Refuser une augmentation de loyer, c’est compliqué
Je dirais que c’est faux. Quand on refuse une augmentation de loyer, la seule chose à faire, c’est d’envoyer un avis à son propriétaire. Par contre, c’est que quand on refuse l’augmentation, le propriétaire, après lui, il a la possibilité d’aller au TAL pour demander une fixation de loyer. Refuser une augmentation de loyer, ça ne veut pas nécessairement dire qu’on va se rendre au tribunal. Il y a toujours de la place à la négociation et souvent, les dossiers vont se régler de cette façon-là.
Ça peut être long passer au TAL
C’est vrai que ça peut être long. Par contre, ça dépend du type de dossier. En général, il faut compter entre 6 et 10 mois pour avoir une audience. Dans bien des cas, on n’a pas nécessairement le choix de passer par cette étape-là si on veut faire valoir nos droits.
Avoir un dossier au TAL nuit à un locataire
Malheureusement, c’est vrai. Les dossiers au TAL sont publics, donc un propriétaire peut faire une recherche puis voir qu’on a déposé une demande au tribunal. Techniquement, c’est illégal de refuser un locataire pour cette raison-là. Malheureusement, c’est difficile de savoir qu’on est refusé pour ça. Et souvent, ça va être considéré par un propriétaire comme quelque chose de négatif.

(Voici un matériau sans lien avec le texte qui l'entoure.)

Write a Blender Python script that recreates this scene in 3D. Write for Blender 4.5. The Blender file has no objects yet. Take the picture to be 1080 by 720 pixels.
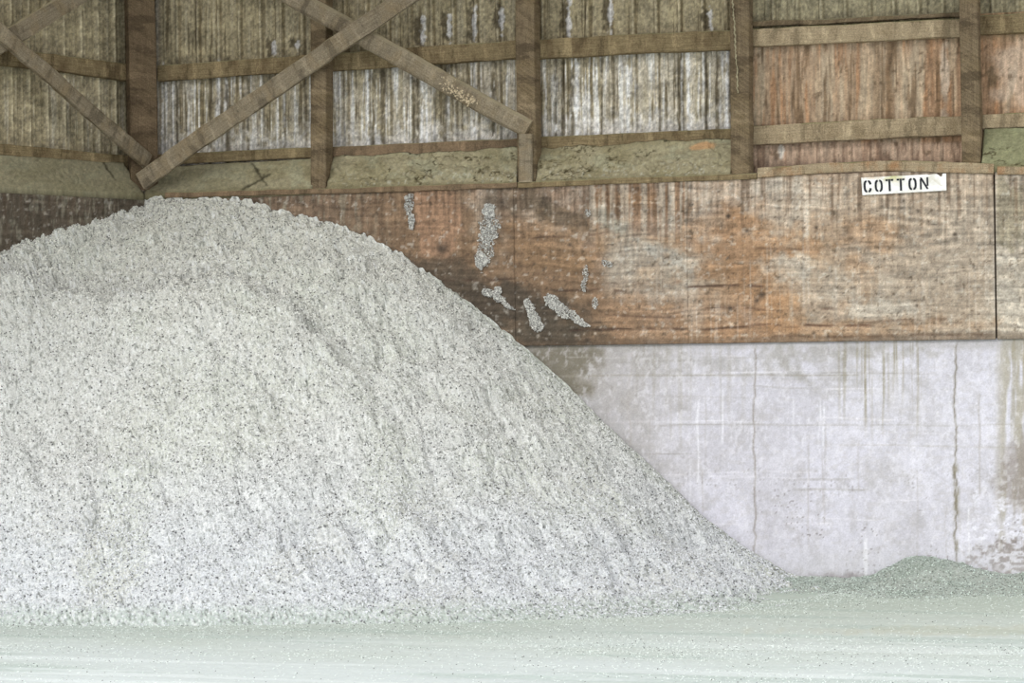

Un propriétaire peut demander un relevé d’emploi à un potentiel locataire
Je dirais que c’est globalement vrai. Il faut toujours se rappeler que le propriétaire ne peut vous demander que les renseignements personnels qui sont nécessaires pour déterminer votre capacité à louer le logement, et votre identité. Ça peut se faire par son dossier de crédit, un relevé d’emploi. Il ne peut pas vous demander des renseignements superflus. Le numéro d’assurance sociale, il y a plein de situations où, normalement, le propriétaire ne devrait pas le demander. La problématique que vous allez peut-être avoir, c’est que dans le contexte de pénurie de logement, si vous refusez de fournir certains renseignements, le propriétaire va tout simplement passer à la prochaine personne dans sa liste.